En comparaison, Mercedes a choisi d'éviter l'introduction de toute pièce de développement aérodynamique majeure, avec seulement une petite modification apportée à l'une des ailettes de l’écope de frein avant.
Cela s'explique en partie par l’introduction de son unité de puissance de deuxième génération, qui avait été initialement prévue pour le Canada, mais qui a été retardée en raison de problèmes de fiabilité.
En Autriche, Mercedes a dévoilé sa plus grande évolution de la saison, modifiant la forme des pontons afin que l'entrée d’air soit repoussée. Cela a contribué à réduire l'incidence que le sillage du pneu avant peut avoir sur le flux d’air autour de cette zone de la monoplace.
Les rétroviseurs et leurs supports ont également été ajustés afin de s'adapter à la nouvelle carrosserie et de profiter des effets aérodynamiques secondaires.
Mercedes a également introduit un nouvel aileron arrière, dont le design de la dérive latérale rappelle celle utilisée par McLaren depuis 2017, ce qui augmente le rendement de l'aileron sur les circuits qui réclament plus d'appui.

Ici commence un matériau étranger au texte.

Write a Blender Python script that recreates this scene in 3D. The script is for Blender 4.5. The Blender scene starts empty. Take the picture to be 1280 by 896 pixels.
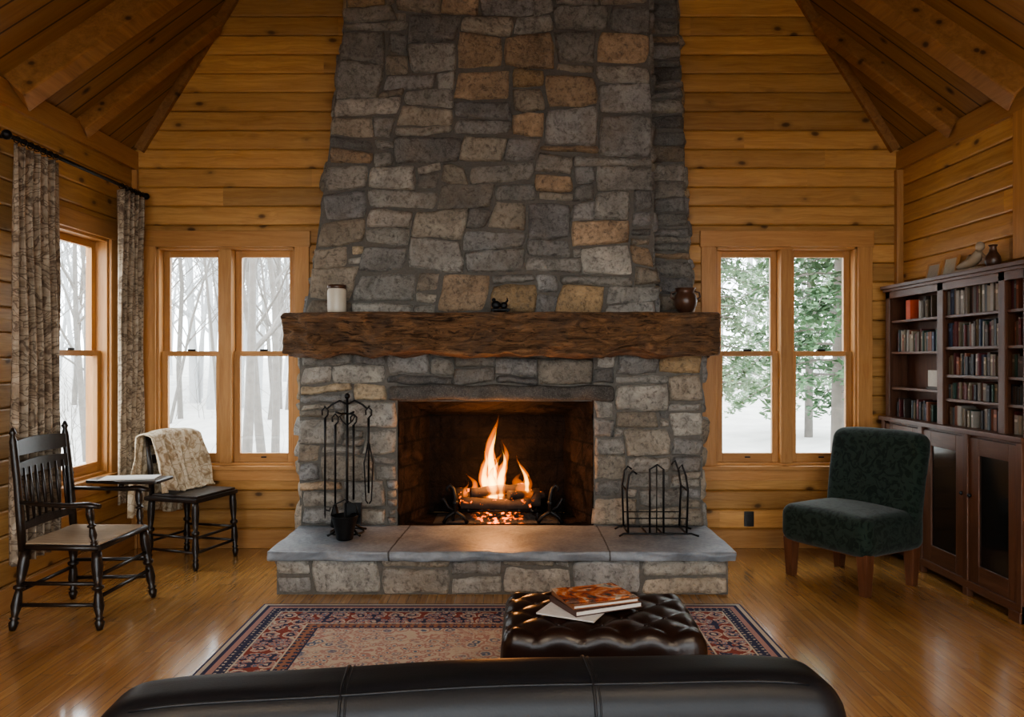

Ferrari a réagi à Silverstone en introduisant un nouveau fond plat, muni d’une autre fente pleine longueur sur le bord, qui se mêle aux échancrures destinées à limiter les effets de la dispersion de l’air causée par les pneus arrière.
L'intention était de "sceller" le bord du fond plat, créant une sorte de jupe aérodynamique qui enferme les flux d'air sous le fond plat et le diffuseur. Ferrari a également modifié l’ailette de l’écope de frein arrière, la séparant complètement en trois sections, plutôt que d'avoir seulement des fentes dans la cloison latérale.
On peut constater que les deux écuries rivales ont choisi des rythmes de développement plutôt différents. Mercedes a décidé d’effectuer des modifications majeures en Autriche tandis que Ferrari a procédé à plusieurs évolutions mineures, presque à chaque Grand Prix. Qui disposera d’un avantage en cette fin de saison ? Difficile à dire, car les deux équipes doivent partager le travail des ingénieurs entre le développement de la voiture actuelle et la conception de la monoplace 2019, qui sera fort différente.